Furthermore, there was no basis for including in the assets of the business merely the cash surrender value of the policies on Mann's life. Yet, that is the sole alternative proffered by the appellants. Their position would have been more consistent had they contended that, upon their exercise of the option to purchase Mann's interest (the proceeds of the insurance on his life being free from encumbrance), nothing on account of the insurance was to be included in the assets of the business. It is anachronous *Page 620 to treat with cash surrender value in respect of policies which, at once, have become liabilities of the insurer for the net proceeds of the face value of the insurance.

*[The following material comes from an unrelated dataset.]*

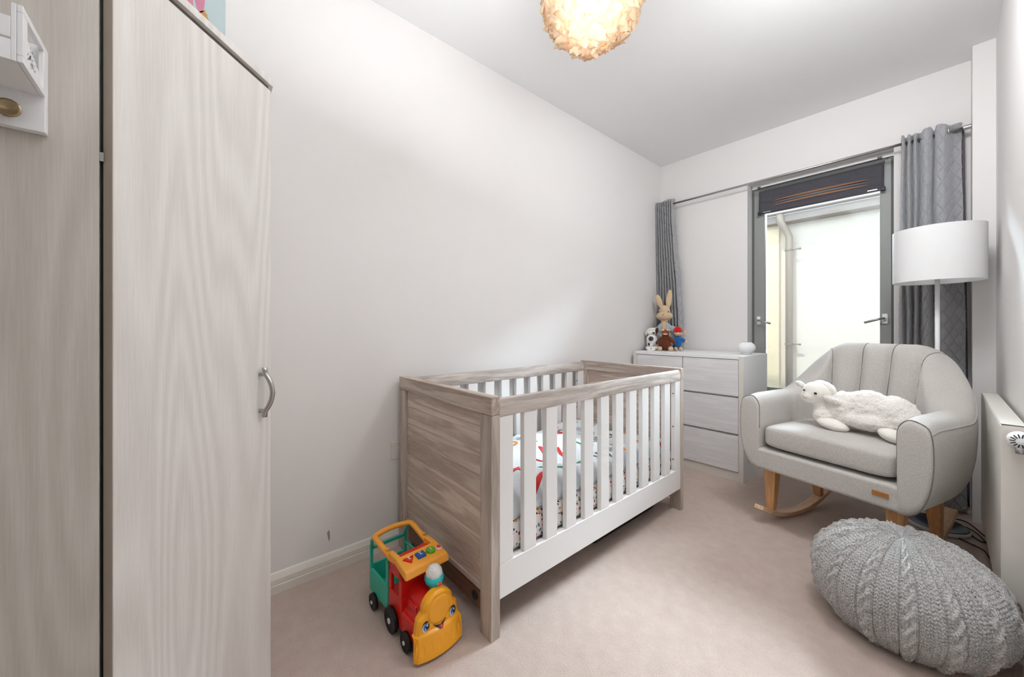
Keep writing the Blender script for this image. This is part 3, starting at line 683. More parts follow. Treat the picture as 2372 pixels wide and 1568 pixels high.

The fact is that the partnership policies on the lives of all of the partners had asset value — cash surrender while they lived — face value (less any encumbrances) as to any of them who died. Consequently, at the instant of Mann's death, the life insurance assets on the books of the partnership would properly show the net proceeds payable on the matured policies on Mann's life and the cash surrender value of the policies on Mylish and Drucker.
The judgment is affirmed; costs to be paid by appellants.
1 Rollman v. Rollman, 175 Md. 379, 2 A.2d 15, and Kavanaugh v.Johnson, 290 Mass. 587, 195 N.E. 797.
2 The partnership agreement provides that "the action of the appraisers in arriving at the figures [in the inventory of the assets of the business] shall be binding on the partners and the estate of the deceased partner". While an appraisal was had, as contemplated by the partnership agreement, upon the exercise by Mylish and Drucker of their option to purchase Mann's interest in the business, the appraisers purposely left open for judicial determination the question involved in this case concerning the proceeds of the partnership insurance on Mann's life.